### WHAT YOU HAVE TO DO
Filter these entries so that only lines with the word "picture" remain.

Lines of data
· · ·

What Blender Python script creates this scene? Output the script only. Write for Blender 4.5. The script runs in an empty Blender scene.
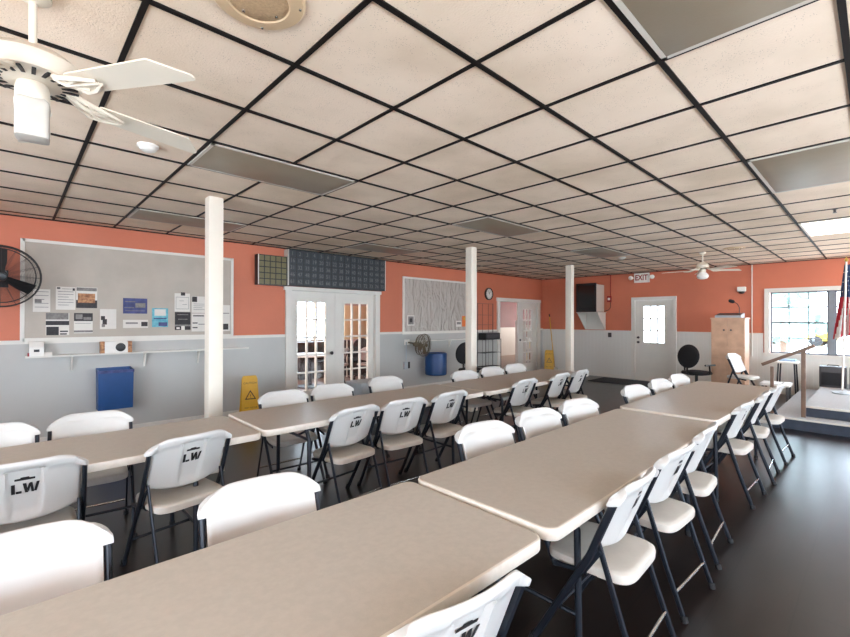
import bpy, bmesh, math, random
from mathutils import Vector, Matrix
random.seed(7)
SC = bpy.context.scene
COL = SC.collection
PI = math.pi
T = 0.6096            # ceiling module
CE = 2.744            # ceiling height
YL = 7.02             # inner face of the left wall
XF = 11.6             # inner face of the far wall
XB = -3.0
YR = -2.4

# ------------------------------------------------------------------ materials
def lin(c):
    return tuple(((v/255)/12.92 if v/255 <= .04045 else ((v/255+.055)/1.055)**2.4) for v in c)

def mat(name, rgb, rough=.5, metal=0., var=0., scale=8., bump=0., bscale=60., spec=.5, rgb2=None, coat=0.):
    m = bpy.data.materials.new(name); m.use_nodes = True
    nt = m.node_tree; N = nt.nodes; L = nt.links
    b = N['Principled BSDF']
    c = lin(rgb)
    b.inputs['Base Color'].default_value = (*c, 1)
    b.inputs['Roughness'].default_value = rough
    b.inputs['Metallic'].default_value = metal
    b.inputs['Specular IOR Level'].default_value = spec
    if coat: b.inputs['Coat Weight'].default_value = coat
    tc = N.new('ShaderNodeTexCoord')
    if var or rgb2:
        n = N.new('ShaderNodeTexNoise'); n.inputs['Scale'].default_value = scale; n.inputs['Detail'].default_value = 6
        r = N.new('ShaderNodeValToRGB')
        c2 = lin(rgb2) if rgb2 else tuple(min(1, v*(1+var)) for v in c)
        c1 = c if rgb2 else tuple(v*(1-var) for v in c)
        r.color_ramp.elements[0].color = (*c1, 1); r.color_ramp.elements[1].color = (*c2, 1)
        r.color_ramp.elements[0].position = .35; r.color_ramp.elements[1].position = .65
        L.new(tc.outputs['Object'], n.inputs['Vector']); L.new(n.outputs['Fac'], r.inputs['Fac'])
        L.new(r.outputs['Color'], b.inputs['Base Color'])
    if bump:
        n = N.new('ShaderNodeTexNoise'); n.inputs['Scale'].default_value = bscale; n.inputs['Detail'].default_value = 4
        bp = N.new('ShaderNodeBump'); bp.inputs['Strength'].default_value = bump; bp.inputs['Distance'].default_value = .01
        L.new(tc.outputs['Object'], n.inputs['Vector']); L.new(n.outputs['Fac'], bp.inputs['Height'])
        L.new(bp.outputs['Normal'], b.inputs['Normal'])
    return m

def emis(name, rgb, s):
    m = bpy.data.materials.new(name); m.use_nodes = True
    b = m.node_tree.nodes['Principled BSDF']
    b.inputs['Base Color'].default_value = (*lin(rgb), 1)
    b.inputs['Emission Color'].default_value = (*lin(rgb), 1); b.inputs['Emission Strength'].default_value = s
    return m

def glass_mat():
    m = bpy.data.materials.new('window_glass'); m.use_nodes = True
    nt = m.node_tree; N = nt.nodes; L = nt.links
    N.remove(N['Principled BSDF'])
    t = N.new('ShaderNodeBsdfTransparent'); g = N.new('ShaderNodeBsdfGlossy'); g.inputs['Roughness'].default_value = .02
    mx = N.new('ShaderNodeMixShader'); mx.inputs[0].default_value = .05
    L.new(t.outputs[0], mx.inputs[1]); L.new(g.outputs[0], mx.inputs[2]); L.new(mx.outputs[0], N['Material Output'].inputs['Surface'])
    return m

def ceiling_mat():
    m = mat('ceiling_tile', (222, 206, 188), .95)
    nt = m.node_tree; N = nt.nodes; L = nt.links; b = N['Principled BSDF']
    tc = N.new('ShaderNodeTexCoord')
    n1 = N.new('ShaderNodeTexNoise'); n1.inputs['Scale'].default_value = 1.3; n1.inputs['Detail'].default_value = 5
    n2 = N.new('ShaderNodeTexVoronoi'); n2.inputs['Scale'].default_value = 105
    n3 = N.new('ShaderNodeTexNoise'); n3.inputs['Scale'].default_value = 14
    for n in (n1, n2, n3): L.new(tc.outputs['Object'], n.inputs['Vector'])
    r1 = N.new('ShaderNodeValToRGB'); e = r1.color_ramp.elements
    e[0].position = .3; e[0].color = (*lin((216, 194, 168)), 1); e[1].position = .6; e[1].color = (*lin((240, 219, 196)), 1)
    L.new(n1.outputs['Fac'], r1.inputs['Fac'])
    # pin-hole fissures
    lt = N.new('ShaderNodeMath'); lt.operation = 'LESS_THAN'; lt.inputs[1].default_value = .2
    L.new(n2.outputs['Distance'], lt.inputs[0])
    gt = N.new('ShaderNodeMath'); gt.operation = 'GREATER_THAN'; gt.inputs[1].default_value = .53
    L.new(n3.outputs['Fac'], gt.inputs[0])
    mu = N.new('ShaderNodeMath'); mu.operation = 'MULTIPLY'; L.new(lt.outputs[0], mu.inputs[0]); L.new(gt.outputs[0], mu.inputs[1])
    mu2 = N.new('ShaderNodeMath'); mu2.operation = 'MULTIPLY'; mu2.inputs[1].default_value = .5; L.new(mu.outputs[0], mu2.inputs[0])
    mx = N.new('ShaderNodeMix'); mx.data_type = 'RGBA'
    L.new(mu2.outputs[0], mx.inputs[0]); L.new(r1.outputs['Color'], mx.inputs[6]); mx.inputs[7].default_value = (*lin((120, 100, 82)), 1)
    L.new(mx.outputs[2], b.inputs['Base Color'])
    n4 = N.new('ShaderNodeTexNoise'); n4.inputs['Scale'].default_value = 120; L.new(tc.outputs['Object'], n4.inputs['Vector'])
    bp = N.new('ShaderNodeBump'); bp.inputs['Strength'].default_value = .35; bp.inputs['Distance'].default_value = .006
    L.new(n4.outputs['Fac'], bp.inputs['Height']); L.new(bp.outputs['Normal'], b.inputs['Normal'])
    return m

def floor_mat():
    m = mat('sealed_floor', (46, 34, 33), .3, spec=.5)
    nt = m.node_tree; N = nt.nodes; L = nt.links; b = N['Principled BSDF']
    tc = N.new('ShaderNodeTexCoord')
    mp = N.new('ShaderNodeMapping'); mp.inputs['Scale'].default_value = (1, 3, 1); L.new(tc.outputs['Object'], mp.inputs['Vector'])
    n = N.new('ShaderNodeTexNoise'); n.inputs['Scale'].default_value = 2.2; n.inputs['Detail'].default_value = 8; L.new(mp.outputs[0], n.inputs['Vector'])
    r = N.new('ShaderNodeValToRGB'); e = r.color_ramp.elements
    e[0].position = .3; e[0].color = (*lin((17, 11, 10)), 1); e[1].position = .7; e[1].color = (*lin((30, 21, 18)), 1)
    L.new(n.outputs['Fac'], r.inputs['Fac'])
    # joints between planks
    br = N.new('ShaderNodeTexBrick'); br.inputs['Scale'].default_value = 1; br.inputs['Brick Width'].default_value = 1.2; br.inputs['Row Height'].default_value = .305
    br.inputs['Mortar Size'].default_value = .004; br.inputs['Color1'].default_value = (1, 1, 1, 1); br.inputs['Color2'].default_value = (.85, .85, .85, 1); br.inputs['Mortar'].default_value = (.35, .3, .3, 1)
    L.new(tc.outputs['Object'], br.inputs['Vector'])
    mx = N.new('ShaderNodeMix'); mx.data_type = 'RGBA'; mx.blend_type = 'MULTIPLY'; mx.inputs[0].default_value = 1
    L.new(r.outputs['Color'], mx.inputs[6]); L.new(br.outputs['Color'], mx.inputs[7]); L.new(mx.outputs[2], b.inputs['Base Color'])
    mr = N.new('ShaderNodeMapRange'); mr.inputs['To Min'].default_value = .28; mr.inputs['To Max'].default_value = .31
    n6 = N.new('ShaderNodeTexNoise'); n6.inputs['Scale'].default_value = 5; n6.inputs['Detail'].default_value = 1; L.new(mp.outputs[0], n6.inputs['Vector']); L.new(n6.outputs['Fac'], mr.inputs['Value']); L.new(mr.outputs[0], b.inputs['Roughness'])
    bp = N.new('ShaderNodeBump'); bp.inputs['Strength'].default_value = .1; bp.inputs['Distance'].default_value = .01
    n5 = N.new('ShaderNodeTexNoise'); n5.inputs['Scale'].default_value = 7; n5.inputs['Detail'].default_value = 1; L.new(mp.outputs[0], n5.inputs['Vector'])
    L.new(n5.outputs['Fac'], bp.inputs['Height'])
    return m

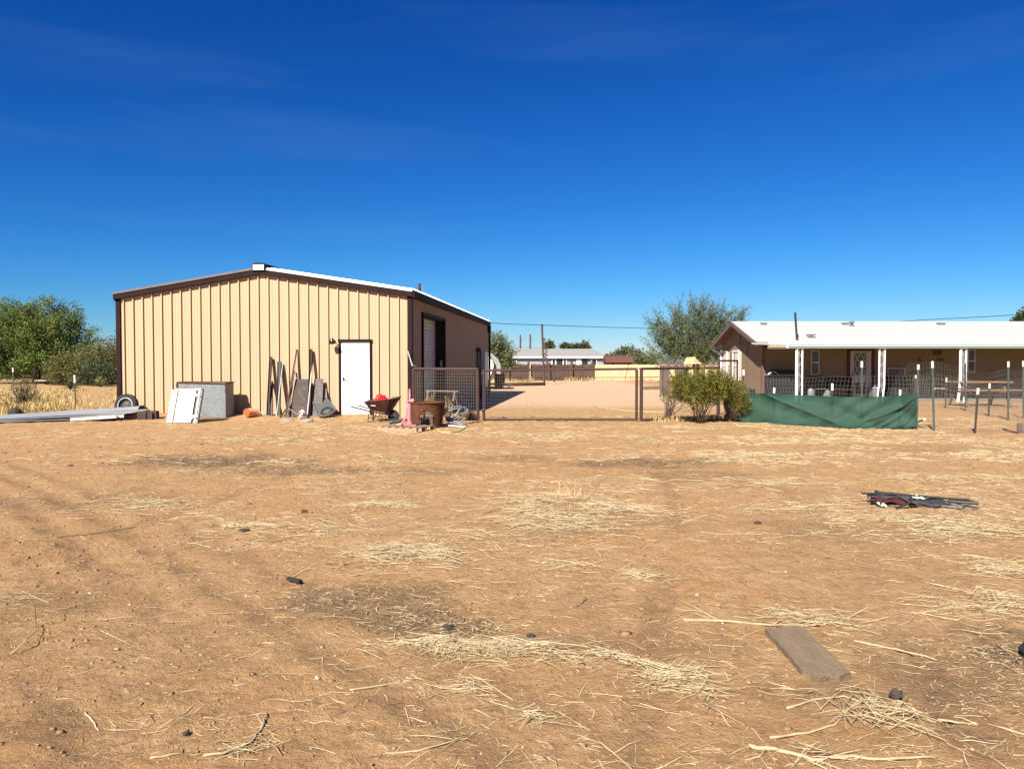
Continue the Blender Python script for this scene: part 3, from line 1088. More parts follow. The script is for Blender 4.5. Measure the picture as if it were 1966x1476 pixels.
    b.lathe([(.03, .10), (.05, .08), (.10, .02), (.115, -.035), (.108, -.035), (.09, .015), (.03, .07)], 20, Matrix.Translation((lx, -.26, lz - .02)) @ Matrix.Rotation(.35, 4, 'X'), cap=False)
    lampm = pm('lamp_bronze', (.035, .022, .017), rough=.25, metal=.3, spec=.6)
    wl = b.build('wall_lamp', lampm, t, smooth=True, autosmooth=40)
    b = MB()
    b.ball((lx, -.265, lz - .01), (.035, .035, .05))
    b.build('bulb', pm('frosted', (.75, .7, .6), rough=.3), wl, smooth=True)
    # roll-up door in its deep dark reveal
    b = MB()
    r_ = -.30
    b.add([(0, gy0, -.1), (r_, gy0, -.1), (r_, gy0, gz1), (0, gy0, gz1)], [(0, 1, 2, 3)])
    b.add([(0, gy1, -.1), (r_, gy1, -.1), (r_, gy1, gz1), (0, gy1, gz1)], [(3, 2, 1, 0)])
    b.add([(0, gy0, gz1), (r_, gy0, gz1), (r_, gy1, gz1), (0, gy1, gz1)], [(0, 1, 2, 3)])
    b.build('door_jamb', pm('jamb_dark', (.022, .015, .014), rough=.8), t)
    b = MB()
    n = 26
    for i in range(n):
        z0, z1 = i * gz1 / n, (i + 1) * gz1 / n
        b.add([(r_, gy0, z0), (r_, gy1, z0), (r_ + .012, gy1, (z0 + z1) / 2), (r_ + .012, gy0, (z0 + z1) / 2), (r_, gy0, z1), (r_, gy1, z1)], [(0, 1, 2, 3), (3, 2, 5, 4)])
    rd = b.build('roll_up_door', pm('door_grey_white', (.62, .6, .57), (.56, .54, .5), rough=.5, scale=2), t)
    b = MB()
    b.bb(.0, .075, gy0 - .09, gy0, -.1, gz1 + .0)
    b.bb(.0, .075, gy1, gy1 + .09, -.1, gz1 + .0)
    b.bb(.0, .08, gy0 - .09, gy1 + .09, gz1, gz1 + .09)
    b.build('door_trim', BROWN, t)
    b = MB()
    y_, z_ = sw(843, 698, -.02)
    b.bb(-.10, -.03, gy1 - .09, gy1 - .004, z_ - .12, z_ + .12)
    b.build('door_opener', pm('pale_plastic', (.5, .49, .47), rough=.5), t)
    # power cabinet, conduits and lamp on the side wall
    y_, z1 = sw(915, 675)
    z0 = sw(915, 742)[1]
    b = MB()
    b.bb(.045, .40, y_, y_ + .9, z0, z1)
    cb = b.build('power_cabinet', pm('cabinet_grey', (.66, .65, .63), (.6, .59, .57), rough=.45), t, bevel=.012)
    b = MB()
    b.bb(.08, .36, y_ - .014, y_, z0 + .08, z1 - .08)
    b.build('cabinet_door', pm('cabinet_grey2', (.6, .6, .58), rough=.45), cb, bevel=.006)
    b = MB()
    for q in (.05, .17):
        b.tube([(.08 + q, y_ - .55, .0), (.08 + q, y_ - .55, z1 + .12)], .035, 8)
    b.tube([(.10, y_ - .55, z1 + .1), (.18, y_ - .4, z1 + .16), (.2, y_ - .1, z1 + .05)], .03, 8)
    b.bb(.05, .26, y_ - .62, y_ - .48, z1 - .02, z1 + .14)
    b.build('conduit', DARKST, t)
    b = MB()
    b.bb(.05, .34, y_ - .5, y_ - .1, .05, z0 + .1)
    b.build('meter_box', pm('blue_grey', (.10, .13, .17), rough=.5), t, bevel=.01)
    # bracket bar near the right corner
    y_, z_ = 0.05, 1.9
    b = MB()
    p0 = SMI @ at(783, 674, 21.85)
    p1 = SMI @ at(791.5, 701, 21.85)
    b.bar(p0, p1, .035, .03, up=(0, 1, 0))
    b.tube([p1 + Vector((0, 0, .0)), p1 + Vector((.06, .12, -.05))], .03, 8)
    b.build('bracket_bar', pm('bright_steel', (.6, .56, .5), rough=.5, metal=.2), t)
    # mast on the roof's far side
    m = thing('service_mast', 'rusty service mast with insulators rising beyond the shed roof', 'mast', at(806, 700, 27.0) * Vector((1, 1, 0)) if False else (at(806, 700, 27).x, 27.0, 0))
    zt_ = at(806, 545, 27).z
    b = MB()
    b.tube([(0, 0, 0), (0, 0, zt_)], .055, 10)
    b.build('pole', RUSTD, m)
    b = MB()
    for q in (.08, .2, .32):
        b.tube([(0, 0, zt_ - q - .05), (.13, 0, zt_ - q - .05)], .012, 6)
        b.ball((.13, 0, zt_ - q - .02), (.03, .03, .045), 10, 6)
    b.build('insulator_rack', GALV, m)


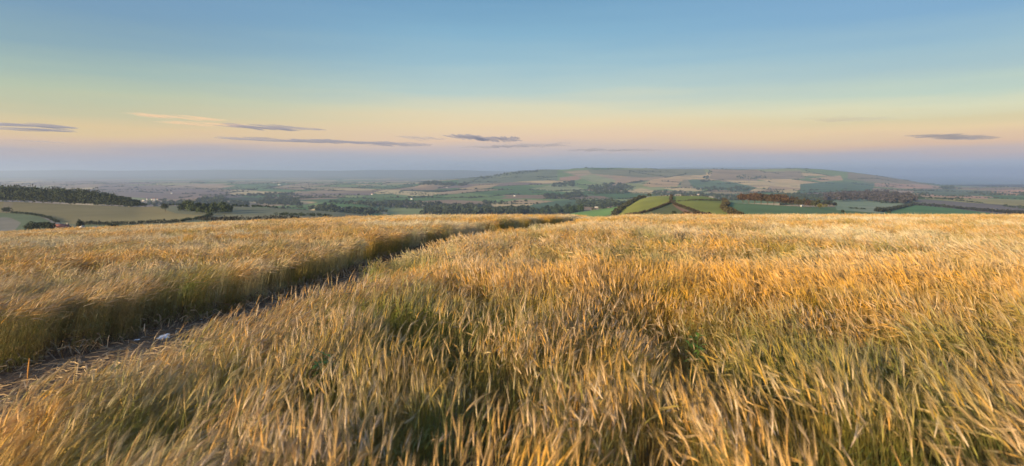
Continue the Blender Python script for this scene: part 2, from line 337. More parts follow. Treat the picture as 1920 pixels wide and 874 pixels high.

· · ·

### EXPECTED ANSWER
Continue the Blender Python script for this scene: part 3, from line 1088. More parts follow. The script is for Blender 4.5. Measure the picture as if it were 1966x1476 pixels.
Continue the Blender Python script for this scene: part 2, from line 337. More parts follow. Treat the picture as 1920 pixels wide and 874 pixels high.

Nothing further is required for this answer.